Vuelta a tus esquinas
Por segunda vez me fui a visitar a mi familia. Esta vez se trataba del cumpleaños del tata, quien con sus 76 a cuestas aún se mantiene alegre y vital. Para esta ocasión volvía a lo que yo considero mi hogar, donde me crié desde el principio.
El tema era que la celebración me obligaba a viajar directo desde la oficina, en una larga travesía que no hacia desde hace un par de años. Fue como evocar el pasado, el largo recorrido de la micro que pasa por la mitad de Santiago, vaciándose y llenandose dos veces. El viaje fue tal y como el rito de aquel tiempo. Subir a la micro y en un par de cuadras sentarse, aprovisionado de un libro y mi soundtrack. El viaje así se haría más llevadero, como siempre. Pero no, era interminable, largo y tedioso. Entre la drogadicción de Rímini y la furia de Trent, me pase una hora recorriendo la Ciudad. A ratos pensaba en como soporté esos viajes durante tanto tiempo. Desde una Providencia luminosa y vital a un centro atiborrado de rostros amargos y luego a la obscuridad melancólica del poniente de la capital. Parecia que repentinamente se me iba el tiempo, lo perdia junto al recorrido del 504.
Llego a mi paradero, desciendo y de entrada la contaminación habitual de Cerro Navia me recibe, tal y cual como lo hizo durante 24 años de mi vida, solo que ahora se me figuraba insoportable.
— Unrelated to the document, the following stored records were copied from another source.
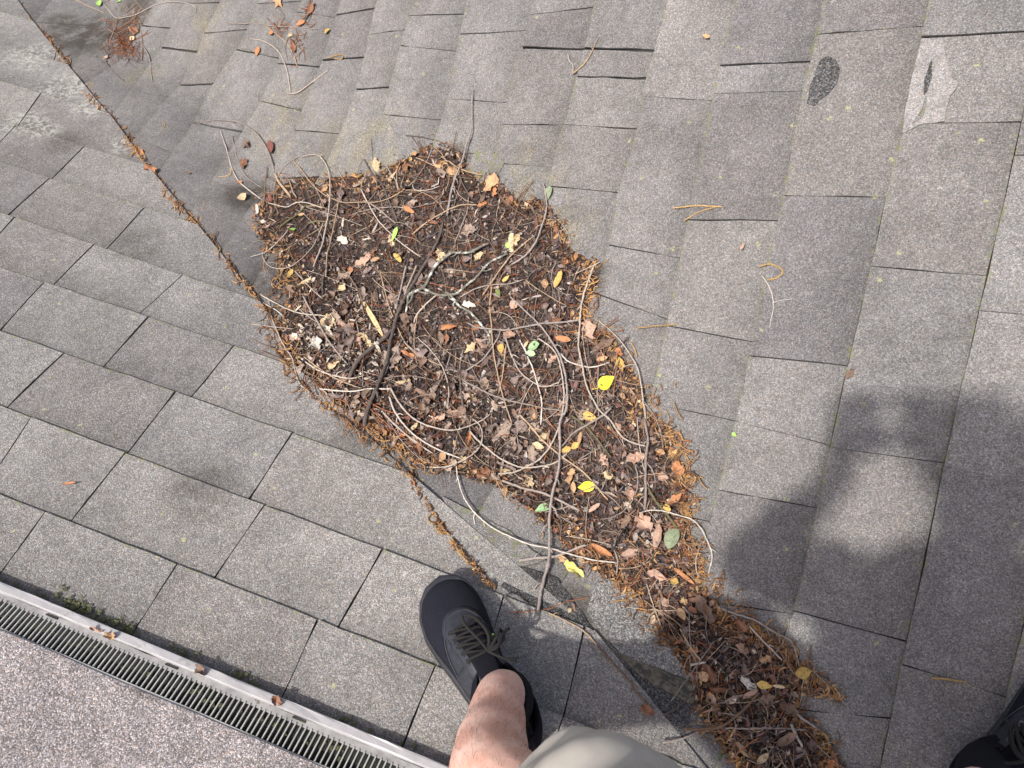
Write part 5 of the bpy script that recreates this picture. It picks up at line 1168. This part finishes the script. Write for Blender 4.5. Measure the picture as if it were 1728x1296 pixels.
# ------------------------------------------------------------------ person standing astride the valley
def RZ(px, py, z): d = raydir(px, py); return d * (z / d[2])
def loft(secs, n=20, cap=True):
    """secs: (centre, right vector, forward vector) ellipse sections"""
    v = []; f = []
    for (c, a, b) in secs:
        for i in range(n):
            t = 2 * math.pi * i / n; v.append(np.asarray(c) + np.asarray(a) * math.cos(t) + np.asarray(b) * math.sin(t))
    for k in range(len(secs) - 1):
        for i in range(n): x = k * n + i; y = k * n + (i + 1) % n; f.append((x, y, y + n, x + n))
    if cap: f.append(tuple(range(n))[::-1]); f.append(tuple((len(secs) - 1) * n + i for i in range(n)))
    return v, f
def limb(pts, n=18):
    """pts: (x, y, z, r) or (x, y, z, rx, ry); smooth rounded tube"""
    A = np.array([p[:3] for p in pts], float); R = np.array([(p[3], p[4] if len(p) > 4 else p[3]) for p in pts], float)
    q = []; rr = []; m = len(A)
    for k in range(m - 1):
        p0, p1, p2, p3 = A[max(k - 1, 0)], A[k], A[k + 1], A[min(k + 2, m - 1)]
        for s in np.linspace(0, 1, 7)[:-1]:
            q.append(.5 * (2 * p1 + (p2 - p0) * s + (2 * p0 - 5 * p1 + 4 * p2 - p3) * s * s + (3 * p1 - p0 - 3 * p2 + p3) * s ** 3))
            e = s * s * (3 - 2 * s); rr.append(R[k] * (1 - e) + R[k + 1] * e)
    q.append(A[-1]); rr.append(R[-1]); q = np.array(q); T = np.gradient(q, axis=0); T /= np.linalg.norm(T, axis=1, keepdims=True)
    secs = []
    fwd0 = np.array([0, 1., 0]) if abs(T[0, 1]) < .8 else np.array([0, 0, 1.])
    t0 = T[0]; secs_pts = []
    for k in range(len(q)):
        a = np.cross(T[k], fwd0); a /= np.linalg.norm(a); b = np.cross(a, T[k]); secs.append((q[k], a * rr[k][0], b * rr[k][1]))
    # rounded ends
    c, a, b = secs[0]; t = T[0]; r = min(rr[0]); pre = [(c - t * r * math.sin(w), a * math.cos(w), b * math.cos(w)) for w in (1.4, 1.0, .5)]
    c, a, b = secs[-1]; t = T[-1]; r = min(rr[-1]); post = [(c + t * r * math.sin(w), a * math.cos(w), b * math.cos(w)) for w in (.5, 1.0, 1.4)]
    return loft(pre + secs + post, n)
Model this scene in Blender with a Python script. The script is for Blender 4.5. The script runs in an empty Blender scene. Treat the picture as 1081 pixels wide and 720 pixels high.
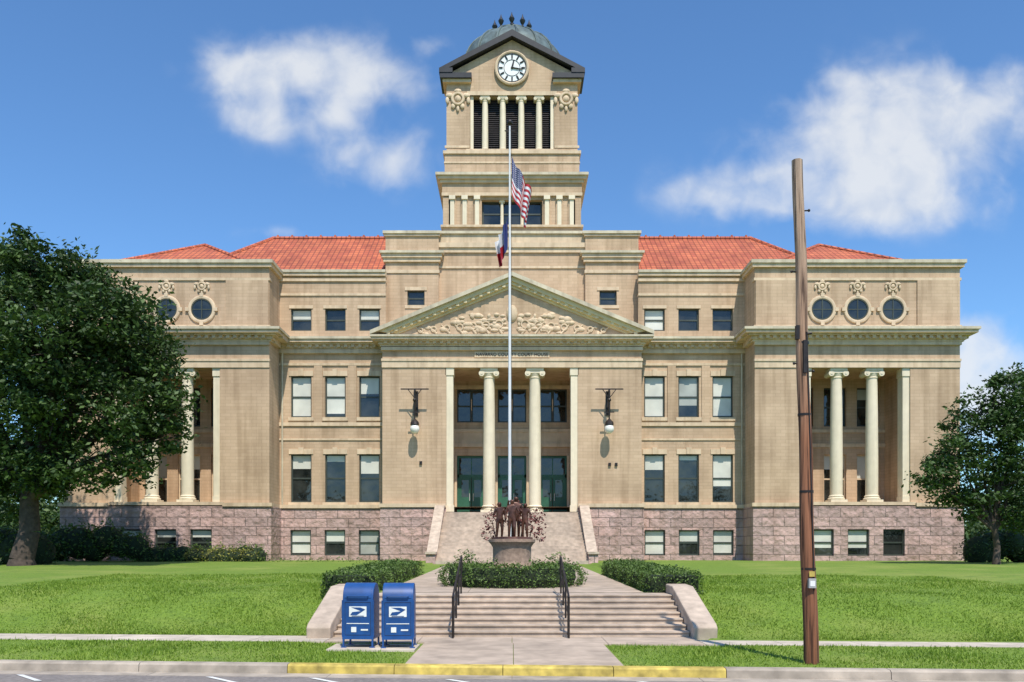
import bpy, math, random
import numpy as np
from mathutils import Vector
random.seed(3); rng=np.random.default_rng(5)
scene=bpy.context.scene
scene.view_settings.view_transform='Standard'
scene.view_settings.look='None'
scene.view_settings.exposure=0

# ------------------------------------------------------------------ materials
def newmat(name):
    m=bpy.data.materials.new(name); m.use_nodes=True
    nt=m.node_tree; b=nt.nodes['Principled BSDF']; return m,nt,b
def N(nt,t,**kw):
    n=nt.nodes.new(t)
    for k,v in kw.items():
        if k in n.inputs: n.inputs[k].default_value=v
        else: setattr(n,k,v)
    return n
def L(nt,a,b): nt.links.new(a,b)
def ramp(nt,fac,stops):
    r=nt.nodes.new('ShaderNodeValToRGB'); e=r.color_ramp.elements
    while len(e)<len(stops): e.new(0.5)
    for i,(p,c) in enumerate(stops):
        e[i].position=p; e[i].color=(c[0],c[1],c[2],1)
    L(nt,fac,r.inputs['Fac']); return r.outputs['Color']
def mathn(nt,op,a,b=None,c=None):
    n=nt.nodes.new('ShaderNodeMath'); n.operation=op
    for i,v in enumerate((a,b,c)):
        if v is None: continue
        if isinstance(v,(int,float)): n.inputs[i].default_value=v
        else: L(nt,v,n.inputs[i])
    return n.outputs[0]
def mixc(nt,f,a,b,mode='MIX'):
    n=nt.nodes.new('ShaderNodeMix'); n.data_type='RGBA'; n.blend_type=mode
    for s,v in ((0,f),(6,a),(7,b)):
        if isinstance(v,(int,float)): n.inputs[s].default_value=v
        elif isinstance(v,tuple): n.inputs[s].default_value=(v[0],v[1],v[2],1)
        else: L(nt,v,n.inputs[s])
    return n.outputs[2]
def bump(nt,b,h,strength=.3,dist=.05):
    n=N(nt,'ShaderNodeBump'); n.inputs['Strength'].default_value=strength; n.inputs['Distance'].default_value=dist
    L(nt,h,n.inputs['Height']); L(nt,n.outputs[0],b.inputs['Normal'])
def objco(nt): return N(nt,'ShaderNodeTexCoord').outputs['Object']

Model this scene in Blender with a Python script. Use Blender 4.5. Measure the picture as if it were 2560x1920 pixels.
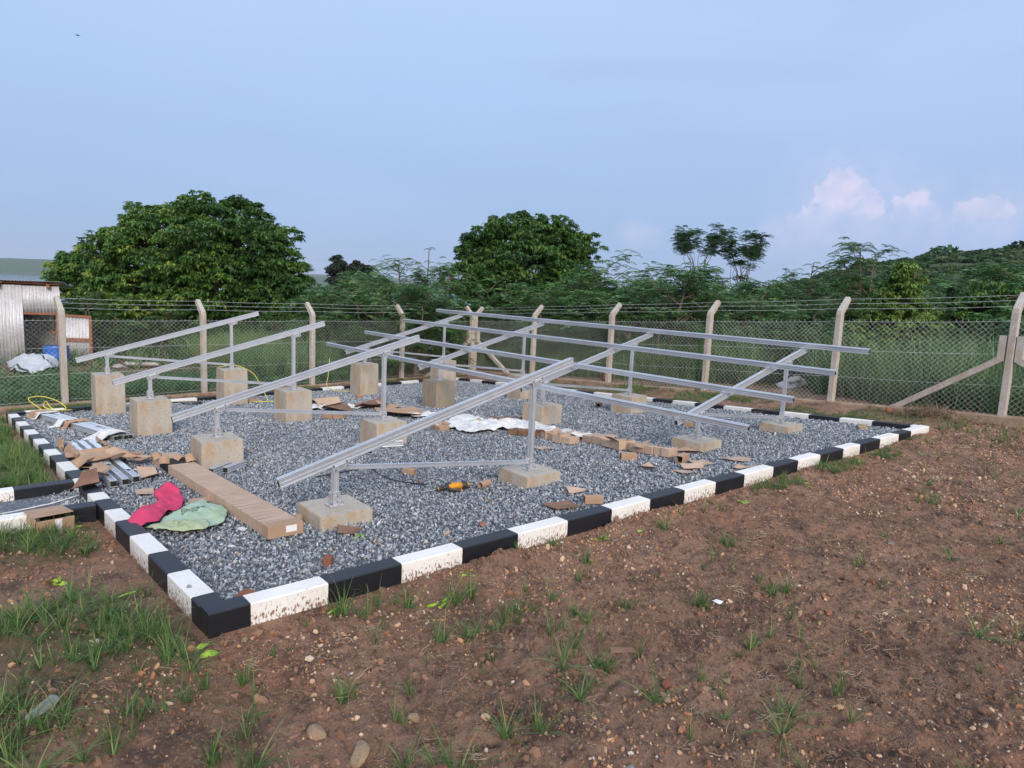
import bpy, bmesh, math, random
import numpy as np
from mathutils import Vector, Matrix
R = math.radians
random.seed(7); rng = np.random.default_rng(7)
S = bpy.context.scene
for o in list(bpy.data.objects): bpy.data.objects.remove(o)
COL = S.collection

# ------------------------------------------------------------------ camera
cd = bpy.data.cameras.new('camera'); cam = bpy.data.objects.new('camera', cd); COL.objects.link(cam)
yaw, pitch, roll = 0.713504235, -0.138790354, 0.0443965282
f_ = Vector((math.sin(yaw)*math.cos(pitch), math.cos(yaw)*math.cos(pitch), math.sin(pitch)))
r0 = Vector((math.cos(yaw), -math.sin(yaw), 0)); u0 = r0.cross(f_)
r_ = r0*math.cos(roll)+u0*math.sin(roll); u_ = -r0*math.sin(roll)+u0*math.cos(roll)
CAM = Vector((-2.24932, -4.51267, 1.63042))
cam.matrix_world = Matrix(((r_.x,u_.x,-f_.x,CAM.x),(r_.y,u_.y,-f_.y,CAM.y),(r_.z,u_.z,-f_.z,CAM.z),(0,0,0,1)))
cd.sensor_width = 36; cd.lens = 1733.80727/2560*36; cd.clip_start = 0.05; cd.clip_end = 20000
S.camera = cam
S.view_settings.view_transform = 'Standard'; S.view_settings.look = 'None'
S.view_settings.exposure = 0.78; S.view_settings.gamma = 1

# ------------------------------------------------------------------ world
SUN_AZ, SUN_EL = R(205), R(26)          # azimuth clockwise from +Y: the afterglow is behind the camera
w = bpy.data.worlds.new('World'); S.world = w; w.use_nodes = True
nt = w.node_tree; N = nt.nodes; L = nt.links; N.clear()
def nd(t, **k):
    n = N.new(t)
    for a, b in k.items(): setattr(n, a, b)
    return n
def mth(op, a, b=None, c=None, clamp=False):
    m = nd('ShaderNodeMath', operation=op); m.use_clamp = clamp
    for i, v in enumerate((a, b, c)):
        if v is None: continue
        if isinstance(v, (int, float)): m.inputs[i].default_value = v
        else: L.new(v, m.inputs[i])
    return m.outputs[0]
def mixc(fac, a, b, bt='MIX'):
    m = nd('ShaderNodeMix', data_type='RGBA', blend_type=bt)
    for s, v in ((m.inputs[0], fac), (m.inputs[6], a), (m.inputs[7], b)):
        if isinstance(v, (int, float)): s.default_value = v
        elif isinstance(v, tuple): s.default_value = (*v, 1)
        else: L.new(v, s)
    return m.outputs[2]
tc = nd('ShaderNodeTexCoord'); G = tc.outputs['Generated']
sep = nd('ShaderNodeSeparateXYZ'); L.new(G, sep.inputs[0]); gx, gy, gz = sep.outputs
sky = nd('ShaderNodeTexSky', sky_type='NISHITA', sun_disc=False)
sky.sun_elevation = SUN_EL; sky.sun_rotation = SUN_AZ; sky.altitude = 600; sky.dust_density = 2.0
def ramp(v, stops):
    r = nd('ShaderNodeValToRGB'); e = r.color_ramp.elements
    e[0].position, e[0].color = stops[0][0], (*stops[0][1], 1); e[1].position, e[1].color = stops[-1][0], (*stops[-1][1], 1)
    for p, c in stops[1:-1]: x = e.new(p); x.color = (*c, 1)
    L.new(v, r.inputs[0]); return r.outputs[0]
# overcast veil: colour by elevation, soft lavender streaks, brighter and warmer behind the camera
base = ramp(gz, [(0.0, (.27,.39,.62)), (.10, (.29,.425,.67)), (.25, (.345,.50,.775)), (.5, (.40,.56,.85)), (1.0, (.62,.78,1.0))])
mp = nd('ShaderNodeMapping'); L.new(G, mp.inputs[0]); mp.inputs['Scale'].default_value = (1.2, 1.2, 5.0)
no = nd('ShaderNodeTexNoise'); L.new(mp.outputs[0], no.inputs[0]); no.inputs['Scale'].default_value = 1.6; no.inputs['Detail'].default_value = 5; no.inputs['Roughness'].default_value = .5
st = mth('MULTIPLY', mth('SUBTRACT', no.outputs[0], .42, clamp=True), 2.2, clamp=True)
base = mixc(mth('MULTIPLY', st, .45), base, (.44,.54,.83))
rt = mth('MULTIPLY', mth('ADD', mth('MULTIPLY', gx, .75), mth('MULTIPLY', gy, -.65), clamp=True), .45, clamp=True)
base = mixc(rt, base, (.40,.49,.78))
# cumulus bank low in the sky to the right: soft puffs along fixed compass directions
P1 = [(0.8944,0.4214,0.1498,0.016),(0.8939,0.4268,0.1371,0.02),(0.9027,0.4098,0.1312,0.0227),(0.9042,0.4115,0.1144,0.03),(0.9119,0.3934,0.1171,0.0214),(0.8967,0.4283,0.1116,0.0214),(0.9141,0.3857,0.1253,0.0107),(0.9319,0.3432,0.1175,0.0174),(0.9292,0.3521,0.1122,0.016),(0.9372,0.3312,0.1097,0.016),(0.952,0.2845,0.1127,0.0134),(0.9555,0.2717,0.115,0.0147),(0.9595,0.2586,0.1121,0.012),(0.9492,0.2952,0.1092,0.012),(0.8843,0.4559,0.1012,0.0134),(0.8805,0.4646,0.0941,0.0147),(0.8896,0.4472,0.0931,0.0147),(0.8732,0.4793,0.088,0.012),(0.7653,0.6389,0.0788,0.008),(0.7751,0.6267,0.0805,0.0067)]
def vmath(op, a, b):
    v = nd('ShaderNodeVectorMath', operation=op)
    for s_, x in zip(v.inputs, (a, b)):
        if isinstance(x, tuple): s_.default_value = x
        elif x is not None: L.new(x, s_)
    return v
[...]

El frío húmedo entumecía. Y me volví a preguntar como pude aguantar tanto tiempo. Como mis abuelos, mis padres y mi familia lo hacían para vivir felices (al parecer la costumbre hace su trabajo), como cresta se crían niños en un ambiente tan hostil.
No es que no quiera las calles de mi población. Es más, siempre siento nostalgia cuando vuelvo y me encuentro con todos los personajes que pareciera estar ahí desde siempre. El tipo del kiosco (que ya no lo tiene como tal, sino que tira sus diarios en la vereda, pues el transantiago le boto su lugar de trabajo) el zapatero, el peluquero, el tipo de la botillería. Todos siguen ahí, tal y como siempre, con una sonrisa cordial imposible de encontrar en otro lado.
Vuelves al barrio, a tu esquina, ahí donde dobla el viento y se cruzan los atajos. Llego a casa de mis abuelos. Entro y todos saludan y me invitan a dejar mi bolso y chaqueta en la pieza de invitados. Y caigo de nuevo. Ya no soy de ahí, soy un invitado a los 76 del tata, un invitado que luego partirá a su hogar, en el insípido barrio seminario, menos contamido, más luminoso, menos cordial, más apático. Un lugar en la ciudad, ni tu población ni tu barrio.